In Delaware, Kendall Massett will continue to have great relationships with the Dept. of Education and the State Board of Education. She will exert her influence on the General Assembly. If any bill is introduced that will negatively impact charter schools, she will wield her power and influence to put a stop to it. She is backed by some very powerful forces in Delaware that will not be trifled with in any way. But none of these forces see what their choices and decisions make to education as a whole. If charters and districts were funded the same way as the vo-tech schools in Delaware, I don’t think the issues with charter schools in the state would be as big. But this parasitic relationship between districts and charters is paralyzing to education in Delaware.
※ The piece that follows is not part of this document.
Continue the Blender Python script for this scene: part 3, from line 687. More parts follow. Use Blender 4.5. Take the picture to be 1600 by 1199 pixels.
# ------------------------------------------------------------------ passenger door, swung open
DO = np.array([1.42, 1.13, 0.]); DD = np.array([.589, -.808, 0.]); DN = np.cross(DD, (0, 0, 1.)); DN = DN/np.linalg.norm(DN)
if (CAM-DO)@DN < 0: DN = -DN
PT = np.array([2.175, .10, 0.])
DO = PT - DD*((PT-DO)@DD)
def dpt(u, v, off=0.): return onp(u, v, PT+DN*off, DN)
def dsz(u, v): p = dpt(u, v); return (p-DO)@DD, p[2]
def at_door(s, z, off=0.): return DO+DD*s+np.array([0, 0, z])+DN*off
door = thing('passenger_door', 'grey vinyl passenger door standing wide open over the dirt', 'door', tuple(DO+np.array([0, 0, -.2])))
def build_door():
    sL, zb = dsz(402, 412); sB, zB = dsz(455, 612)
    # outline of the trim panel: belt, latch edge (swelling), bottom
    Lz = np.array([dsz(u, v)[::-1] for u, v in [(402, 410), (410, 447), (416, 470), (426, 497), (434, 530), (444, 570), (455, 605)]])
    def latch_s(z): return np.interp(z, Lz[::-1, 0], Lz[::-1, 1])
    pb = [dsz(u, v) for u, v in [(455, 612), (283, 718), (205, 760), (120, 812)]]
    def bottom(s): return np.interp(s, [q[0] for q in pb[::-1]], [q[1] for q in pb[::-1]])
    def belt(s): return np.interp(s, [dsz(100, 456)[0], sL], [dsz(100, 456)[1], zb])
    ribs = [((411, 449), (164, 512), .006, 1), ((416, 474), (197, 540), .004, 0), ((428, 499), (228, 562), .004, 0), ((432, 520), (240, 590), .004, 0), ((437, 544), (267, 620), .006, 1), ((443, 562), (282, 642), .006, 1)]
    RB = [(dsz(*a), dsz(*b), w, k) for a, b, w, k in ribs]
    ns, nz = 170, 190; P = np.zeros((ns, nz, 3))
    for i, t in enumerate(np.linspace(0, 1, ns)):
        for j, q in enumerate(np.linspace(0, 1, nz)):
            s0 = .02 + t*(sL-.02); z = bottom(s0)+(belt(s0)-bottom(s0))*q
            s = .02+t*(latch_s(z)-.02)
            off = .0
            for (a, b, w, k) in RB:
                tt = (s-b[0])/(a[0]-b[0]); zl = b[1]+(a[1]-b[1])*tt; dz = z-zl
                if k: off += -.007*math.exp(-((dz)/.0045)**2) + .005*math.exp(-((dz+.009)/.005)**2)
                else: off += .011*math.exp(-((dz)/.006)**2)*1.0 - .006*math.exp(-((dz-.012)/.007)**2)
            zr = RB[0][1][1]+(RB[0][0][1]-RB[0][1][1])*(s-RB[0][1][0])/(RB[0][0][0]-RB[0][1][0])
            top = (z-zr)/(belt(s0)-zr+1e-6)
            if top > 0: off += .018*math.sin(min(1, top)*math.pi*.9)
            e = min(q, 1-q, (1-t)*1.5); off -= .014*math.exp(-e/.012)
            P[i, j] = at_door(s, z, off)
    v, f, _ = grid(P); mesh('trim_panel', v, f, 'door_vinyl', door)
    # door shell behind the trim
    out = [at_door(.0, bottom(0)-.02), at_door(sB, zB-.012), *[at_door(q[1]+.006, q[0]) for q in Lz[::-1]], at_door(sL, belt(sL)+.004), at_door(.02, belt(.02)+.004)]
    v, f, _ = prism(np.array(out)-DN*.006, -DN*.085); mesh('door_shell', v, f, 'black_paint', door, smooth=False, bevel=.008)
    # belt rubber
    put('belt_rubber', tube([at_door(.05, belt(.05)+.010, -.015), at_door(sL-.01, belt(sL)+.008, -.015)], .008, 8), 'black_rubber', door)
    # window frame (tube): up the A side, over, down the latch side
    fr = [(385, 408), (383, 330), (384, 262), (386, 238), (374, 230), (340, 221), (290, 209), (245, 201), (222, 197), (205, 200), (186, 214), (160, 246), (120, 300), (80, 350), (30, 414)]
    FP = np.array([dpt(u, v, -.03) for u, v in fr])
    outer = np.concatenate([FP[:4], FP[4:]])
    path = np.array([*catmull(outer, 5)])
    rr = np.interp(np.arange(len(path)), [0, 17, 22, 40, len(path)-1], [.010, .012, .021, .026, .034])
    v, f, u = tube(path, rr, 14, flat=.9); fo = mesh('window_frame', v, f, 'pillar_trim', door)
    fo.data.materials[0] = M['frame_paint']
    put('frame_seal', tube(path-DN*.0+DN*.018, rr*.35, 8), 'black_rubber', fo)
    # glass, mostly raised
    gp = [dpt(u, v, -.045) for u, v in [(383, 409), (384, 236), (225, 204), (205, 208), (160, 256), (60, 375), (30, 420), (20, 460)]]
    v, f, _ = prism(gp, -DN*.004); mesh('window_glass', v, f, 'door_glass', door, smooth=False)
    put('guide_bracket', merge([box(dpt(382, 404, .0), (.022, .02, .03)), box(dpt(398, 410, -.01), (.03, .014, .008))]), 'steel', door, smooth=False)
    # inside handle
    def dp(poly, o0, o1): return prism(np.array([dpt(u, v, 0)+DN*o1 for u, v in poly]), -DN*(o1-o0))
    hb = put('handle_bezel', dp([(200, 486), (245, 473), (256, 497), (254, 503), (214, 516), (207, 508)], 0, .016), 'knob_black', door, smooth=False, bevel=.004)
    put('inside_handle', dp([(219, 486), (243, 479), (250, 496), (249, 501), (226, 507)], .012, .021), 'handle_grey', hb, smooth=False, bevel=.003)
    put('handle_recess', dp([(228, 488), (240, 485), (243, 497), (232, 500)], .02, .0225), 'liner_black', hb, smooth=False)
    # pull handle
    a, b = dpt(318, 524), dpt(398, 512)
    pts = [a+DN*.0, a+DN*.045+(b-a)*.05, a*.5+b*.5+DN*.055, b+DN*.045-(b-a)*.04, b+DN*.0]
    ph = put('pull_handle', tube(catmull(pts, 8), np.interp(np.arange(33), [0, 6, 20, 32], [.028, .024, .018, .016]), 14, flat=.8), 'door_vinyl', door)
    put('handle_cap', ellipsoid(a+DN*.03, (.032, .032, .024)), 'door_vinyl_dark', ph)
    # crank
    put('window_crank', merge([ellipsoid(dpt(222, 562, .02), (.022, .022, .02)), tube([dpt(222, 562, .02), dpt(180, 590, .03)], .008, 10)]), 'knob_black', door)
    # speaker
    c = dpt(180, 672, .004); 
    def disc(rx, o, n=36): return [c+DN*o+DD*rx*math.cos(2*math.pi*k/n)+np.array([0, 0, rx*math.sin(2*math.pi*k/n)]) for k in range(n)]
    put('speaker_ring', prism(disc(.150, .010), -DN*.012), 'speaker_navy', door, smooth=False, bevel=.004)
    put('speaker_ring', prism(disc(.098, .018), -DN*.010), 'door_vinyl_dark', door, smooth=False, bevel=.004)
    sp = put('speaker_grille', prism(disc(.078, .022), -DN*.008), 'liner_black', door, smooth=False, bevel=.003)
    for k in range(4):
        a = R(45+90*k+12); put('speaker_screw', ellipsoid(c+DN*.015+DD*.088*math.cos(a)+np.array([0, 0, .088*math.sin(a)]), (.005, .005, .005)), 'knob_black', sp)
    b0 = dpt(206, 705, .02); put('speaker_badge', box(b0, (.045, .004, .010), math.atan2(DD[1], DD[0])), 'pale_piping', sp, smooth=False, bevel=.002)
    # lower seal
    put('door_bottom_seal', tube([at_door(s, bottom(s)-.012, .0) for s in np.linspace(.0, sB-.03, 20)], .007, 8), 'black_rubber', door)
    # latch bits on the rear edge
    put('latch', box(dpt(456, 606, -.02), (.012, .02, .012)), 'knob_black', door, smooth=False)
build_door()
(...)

There are other things that perform the same damaging results, but we can control how this particular relationship evolves. Districts and charters aren’t going anywhere. If charters want to co-exist with districts and have true and meaningful collaboration, they have to stop these games. And Kendall Massett, as the spokeswoman for the charters, will have to take on a different mantra. It isn’t a question of choice at this point, it is an answer that demands immediate implementation. Fair goes both ways.
If I were Kendall Massett, I would actually recommend the Christina Board of Education rescinds their vote on the settlement. Funding is important, but shaking down a district like this which will only tick off the other districts in the state, is not something to be proud of. It is not a victory when students continue to pay the price.